### Task requirements:
Single out the lines that include the word "Python". Copy them.

((

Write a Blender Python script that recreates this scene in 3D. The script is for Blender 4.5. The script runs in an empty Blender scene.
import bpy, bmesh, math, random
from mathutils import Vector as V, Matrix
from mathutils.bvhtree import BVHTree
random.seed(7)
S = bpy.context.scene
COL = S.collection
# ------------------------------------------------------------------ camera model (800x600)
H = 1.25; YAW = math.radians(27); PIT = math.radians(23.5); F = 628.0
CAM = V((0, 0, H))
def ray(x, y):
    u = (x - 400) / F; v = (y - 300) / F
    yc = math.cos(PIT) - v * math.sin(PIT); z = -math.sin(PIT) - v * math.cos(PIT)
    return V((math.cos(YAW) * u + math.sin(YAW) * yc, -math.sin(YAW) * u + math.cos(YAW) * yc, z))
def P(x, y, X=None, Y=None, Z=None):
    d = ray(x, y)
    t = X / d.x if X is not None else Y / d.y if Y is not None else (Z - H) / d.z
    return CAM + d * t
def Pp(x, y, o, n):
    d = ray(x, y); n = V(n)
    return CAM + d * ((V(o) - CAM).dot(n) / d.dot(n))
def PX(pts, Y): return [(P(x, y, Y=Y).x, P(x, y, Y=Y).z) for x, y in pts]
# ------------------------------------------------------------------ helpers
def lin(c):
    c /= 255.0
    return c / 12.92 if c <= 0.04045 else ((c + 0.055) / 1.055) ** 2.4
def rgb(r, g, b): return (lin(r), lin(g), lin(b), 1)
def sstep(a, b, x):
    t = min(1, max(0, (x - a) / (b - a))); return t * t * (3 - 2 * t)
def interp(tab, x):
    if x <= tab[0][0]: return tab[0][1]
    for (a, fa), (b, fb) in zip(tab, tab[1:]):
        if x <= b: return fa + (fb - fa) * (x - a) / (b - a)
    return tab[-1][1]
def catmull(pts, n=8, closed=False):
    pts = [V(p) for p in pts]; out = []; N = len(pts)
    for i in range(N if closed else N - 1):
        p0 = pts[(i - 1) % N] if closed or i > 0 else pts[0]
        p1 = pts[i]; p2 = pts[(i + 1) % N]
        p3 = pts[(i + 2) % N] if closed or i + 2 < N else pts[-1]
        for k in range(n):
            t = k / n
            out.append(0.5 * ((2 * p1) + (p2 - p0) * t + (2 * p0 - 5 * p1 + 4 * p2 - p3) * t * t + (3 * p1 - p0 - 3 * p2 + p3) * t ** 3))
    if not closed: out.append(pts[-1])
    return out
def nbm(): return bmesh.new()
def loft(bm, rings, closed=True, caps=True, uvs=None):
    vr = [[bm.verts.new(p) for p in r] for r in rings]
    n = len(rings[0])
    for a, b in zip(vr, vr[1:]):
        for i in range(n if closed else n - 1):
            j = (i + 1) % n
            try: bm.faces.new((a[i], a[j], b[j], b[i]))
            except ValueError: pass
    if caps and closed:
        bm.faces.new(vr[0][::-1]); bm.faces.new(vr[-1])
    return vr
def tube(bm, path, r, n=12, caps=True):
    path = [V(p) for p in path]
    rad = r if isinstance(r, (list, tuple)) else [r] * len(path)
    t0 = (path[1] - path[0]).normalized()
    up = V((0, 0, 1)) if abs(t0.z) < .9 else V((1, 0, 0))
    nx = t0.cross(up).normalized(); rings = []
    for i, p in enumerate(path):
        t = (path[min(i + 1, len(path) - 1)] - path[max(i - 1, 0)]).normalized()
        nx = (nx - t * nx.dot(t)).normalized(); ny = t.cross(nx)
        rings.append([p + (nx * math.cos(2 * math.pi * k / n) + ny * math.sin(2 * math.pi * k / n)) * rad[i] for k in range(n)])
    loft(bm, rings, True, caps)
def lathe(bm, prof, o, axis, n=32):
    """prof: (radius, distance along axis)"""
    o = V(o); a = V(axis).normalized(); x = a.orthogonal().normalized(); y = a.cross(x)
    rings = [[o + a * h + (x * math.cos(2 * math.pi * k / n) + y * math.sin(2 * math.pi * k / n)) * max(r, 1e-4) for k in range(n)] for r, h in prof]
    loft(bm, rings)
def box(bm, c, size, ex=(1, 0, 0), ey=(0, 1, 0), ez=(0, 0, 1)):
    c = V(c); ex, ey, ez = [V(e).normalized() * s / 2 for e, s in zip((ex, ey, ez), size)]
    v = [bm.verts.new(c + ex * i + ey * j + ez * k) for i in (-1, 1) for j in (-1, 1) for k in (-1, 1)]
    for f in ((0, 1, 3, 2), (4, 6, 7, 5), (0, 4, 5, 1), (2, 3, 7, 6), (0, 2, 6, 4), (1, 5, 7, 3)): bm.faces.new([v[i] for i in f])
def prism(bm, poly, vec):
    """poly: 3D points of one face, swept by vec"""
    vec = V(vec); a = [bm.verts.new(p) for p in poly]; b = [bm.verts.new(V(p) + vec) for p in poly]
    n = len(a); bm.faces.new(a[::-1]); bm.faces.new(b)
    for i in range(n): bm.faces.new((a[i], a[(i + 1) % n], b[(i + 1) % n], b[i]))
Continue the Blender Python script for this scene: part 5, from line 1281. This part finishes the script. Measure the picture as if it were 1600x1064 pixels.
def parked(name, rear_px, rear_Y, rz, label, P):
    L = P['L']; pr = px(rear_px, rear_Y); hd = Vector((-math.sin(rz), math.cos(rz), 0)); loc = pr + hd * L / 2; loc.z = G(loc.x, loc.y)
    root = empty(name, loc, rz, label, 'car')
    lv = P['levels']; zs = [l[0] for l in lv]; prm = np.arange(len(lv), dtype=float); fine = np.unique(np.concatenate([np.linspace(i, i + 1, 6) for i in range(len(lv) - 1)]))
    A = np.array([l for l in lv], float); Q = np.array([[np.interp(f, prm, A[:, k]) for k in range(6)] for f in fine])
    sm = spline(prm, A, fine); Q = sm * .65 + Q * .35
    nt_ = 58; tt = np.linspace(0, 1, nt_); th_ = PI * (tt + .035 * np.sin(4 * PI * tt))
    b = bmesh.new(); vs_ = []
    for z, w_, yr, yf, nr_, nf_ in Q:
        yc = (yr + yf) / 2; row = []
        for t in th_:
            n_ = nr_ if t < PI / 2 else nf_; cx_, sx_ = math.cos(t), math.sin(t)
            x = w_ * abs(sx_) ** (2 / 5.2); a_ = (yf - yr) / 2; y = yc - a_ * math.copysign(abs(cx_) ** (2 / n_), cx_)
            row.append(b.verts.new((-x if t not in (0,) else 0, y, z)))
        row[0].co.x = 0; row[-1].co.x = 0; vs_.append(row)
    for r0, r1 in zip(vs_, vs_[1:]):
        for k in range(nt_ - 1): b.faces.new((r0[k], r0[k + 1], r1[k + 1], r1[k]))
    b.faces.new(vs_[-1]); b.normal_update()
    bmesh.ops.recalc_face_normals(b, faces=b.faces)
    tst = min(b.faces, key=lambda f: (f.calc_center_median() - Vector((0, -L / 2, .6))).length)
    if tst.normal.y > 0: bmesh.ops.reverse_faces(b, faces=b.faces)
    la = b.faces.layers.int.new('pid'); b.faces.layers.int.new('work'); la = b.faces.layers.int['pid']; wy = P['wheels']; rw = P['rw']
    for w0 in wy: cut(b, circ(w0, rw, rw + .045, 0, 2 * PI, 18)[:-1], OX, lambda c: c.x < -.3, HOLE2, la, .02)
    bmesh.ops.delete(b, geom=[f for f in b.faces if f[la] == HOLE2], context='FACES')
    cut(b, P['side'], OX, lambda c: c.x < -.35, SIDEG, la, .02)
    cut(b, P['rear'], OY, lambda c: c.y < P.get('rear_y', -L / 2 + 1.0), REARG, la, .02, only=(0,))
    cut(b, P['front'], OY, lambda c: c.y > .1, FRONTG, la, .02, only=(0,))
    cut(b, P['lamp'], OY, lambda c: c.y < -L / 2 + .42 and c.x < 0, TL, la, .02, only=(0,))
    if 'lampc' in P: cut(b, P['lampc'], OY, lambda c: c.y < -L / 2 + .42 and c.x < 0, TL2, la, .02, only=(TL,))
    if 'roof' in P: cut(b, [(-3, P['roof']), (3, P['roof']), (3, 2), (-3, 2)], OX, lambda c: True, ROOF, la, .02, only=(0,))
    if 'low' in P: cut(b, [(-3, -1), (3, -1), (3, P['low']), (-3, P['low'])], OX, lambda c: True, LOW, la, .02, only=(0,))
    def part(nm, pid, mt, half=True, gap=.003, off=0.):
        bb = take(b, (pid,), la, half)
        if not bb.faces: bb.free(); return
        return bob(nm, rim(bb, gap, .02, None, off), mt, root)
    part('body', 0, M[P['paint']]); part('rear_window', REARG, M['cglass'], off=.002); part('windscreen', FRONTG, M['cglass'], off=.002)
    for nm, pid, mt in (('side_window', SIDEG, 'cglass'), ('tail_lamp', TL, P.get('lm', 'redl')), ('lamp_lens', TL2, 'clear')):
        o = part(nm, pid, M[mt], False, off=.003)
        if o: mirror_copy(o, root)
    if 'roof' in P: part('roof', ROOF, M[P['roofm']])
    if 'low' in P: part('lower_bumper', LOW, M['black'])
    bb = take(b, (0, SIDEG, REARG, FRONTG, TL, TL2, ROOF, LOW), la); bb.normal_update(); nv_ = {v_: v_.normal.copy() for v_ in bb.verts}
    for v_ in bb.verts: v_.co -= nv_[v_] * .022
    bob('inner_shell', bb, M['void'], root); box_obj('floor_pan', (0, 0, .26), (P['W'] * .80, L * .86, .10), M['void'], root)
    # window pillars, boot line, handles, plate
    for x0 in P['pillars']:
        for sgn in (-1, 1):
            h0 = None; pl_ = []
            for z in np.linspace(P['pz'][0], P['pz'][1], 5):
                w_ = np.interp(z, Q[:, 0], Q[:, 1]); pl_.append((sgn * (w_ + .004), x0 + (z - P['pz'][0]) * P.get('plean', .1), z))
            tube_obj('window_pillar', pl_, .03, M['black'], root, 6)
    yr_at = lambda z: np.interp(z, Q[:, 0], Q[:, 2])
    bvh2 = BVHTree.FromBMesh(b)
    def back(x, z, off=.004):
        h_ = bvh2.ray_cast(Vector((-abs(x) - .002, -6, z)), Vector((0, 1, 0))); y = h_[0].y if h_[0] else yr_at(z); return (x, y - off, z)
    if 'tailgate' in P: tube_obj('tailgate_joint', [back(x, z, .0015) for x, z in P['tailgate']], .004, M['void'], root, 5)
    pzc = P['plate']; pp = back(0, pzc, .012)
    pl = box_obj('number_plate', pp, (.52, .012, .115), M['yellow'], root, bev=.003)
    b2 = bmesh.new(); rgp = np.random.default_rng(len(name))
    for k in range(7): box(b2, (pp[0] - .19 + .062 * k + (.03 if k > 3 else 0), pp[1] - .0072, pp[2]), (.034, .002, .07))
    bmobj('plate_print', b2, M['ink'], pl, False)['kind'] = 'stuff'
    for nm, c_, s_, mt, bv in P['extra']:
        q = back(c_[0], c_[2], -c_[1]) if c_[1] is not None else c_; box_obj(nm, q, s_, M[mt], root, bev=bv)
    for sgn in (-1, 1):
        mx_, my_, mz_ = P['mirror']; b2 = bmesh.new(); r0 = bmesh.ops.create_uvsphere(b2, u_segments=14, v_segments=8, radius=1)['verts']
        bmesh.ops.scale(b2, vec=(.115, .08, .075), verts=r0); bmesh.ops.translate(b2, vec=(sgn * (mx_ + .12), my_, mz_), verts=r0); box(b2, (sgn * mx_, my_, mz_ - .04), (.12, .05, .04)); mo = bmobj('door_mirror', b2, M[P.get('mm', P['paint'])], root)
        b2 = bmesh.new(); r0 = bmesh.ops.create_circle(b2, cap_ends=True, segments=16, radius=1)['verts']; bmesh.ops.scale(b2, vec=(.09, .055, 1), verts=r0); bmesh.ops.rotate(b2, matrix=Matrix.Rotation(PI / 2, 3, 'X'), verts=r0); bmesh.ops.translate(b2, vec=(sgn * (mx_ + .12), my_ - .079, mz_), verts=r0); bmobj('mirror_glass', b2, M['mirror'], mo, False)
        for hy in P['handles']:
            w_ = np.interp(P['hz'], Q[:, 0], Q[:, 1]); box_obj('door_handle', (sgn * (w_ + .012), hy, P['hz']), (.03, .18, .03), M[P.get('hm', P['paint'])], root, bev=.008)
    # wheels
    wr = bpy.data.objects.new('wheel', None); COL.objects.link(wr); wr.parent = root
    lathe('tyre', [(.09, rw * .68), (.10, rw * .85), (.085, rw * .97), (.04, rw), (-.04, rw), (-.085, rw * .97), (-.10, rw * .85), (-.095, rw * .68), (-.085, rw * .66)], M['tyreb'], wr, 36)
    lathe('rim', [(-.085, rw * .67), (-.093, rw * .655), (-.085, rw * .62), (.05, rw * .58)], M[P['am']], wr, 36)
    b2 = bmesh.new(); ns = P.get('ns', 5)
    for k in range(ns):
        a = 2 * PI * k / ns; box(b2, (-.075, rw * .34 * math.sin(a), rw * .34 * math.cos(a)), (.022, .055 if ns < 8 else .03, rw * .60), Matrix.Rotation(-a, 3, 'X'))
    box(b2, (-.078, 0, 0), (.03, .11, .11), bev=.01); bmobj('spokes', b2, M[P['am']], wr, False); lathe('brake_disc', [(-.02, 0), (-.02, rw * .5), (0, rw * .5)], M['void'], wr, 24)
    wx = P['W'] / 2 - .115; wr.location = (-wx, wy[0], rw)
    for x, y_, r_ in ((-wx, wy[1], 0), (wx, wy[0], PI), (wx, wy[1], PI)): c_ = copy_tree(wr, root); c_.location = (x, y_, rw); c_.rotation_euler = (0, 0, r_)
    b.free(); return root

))

### Task solution:
Write a Blender Python script that recreates this scene in 3D. The script is for Blender 4.5. The script runs in an empty Blender scene.
Continue the Blender Python script for this scene: part 5, from line 1281. This part finishes the script. Measure the picture as if it were 1600x1064 pixels.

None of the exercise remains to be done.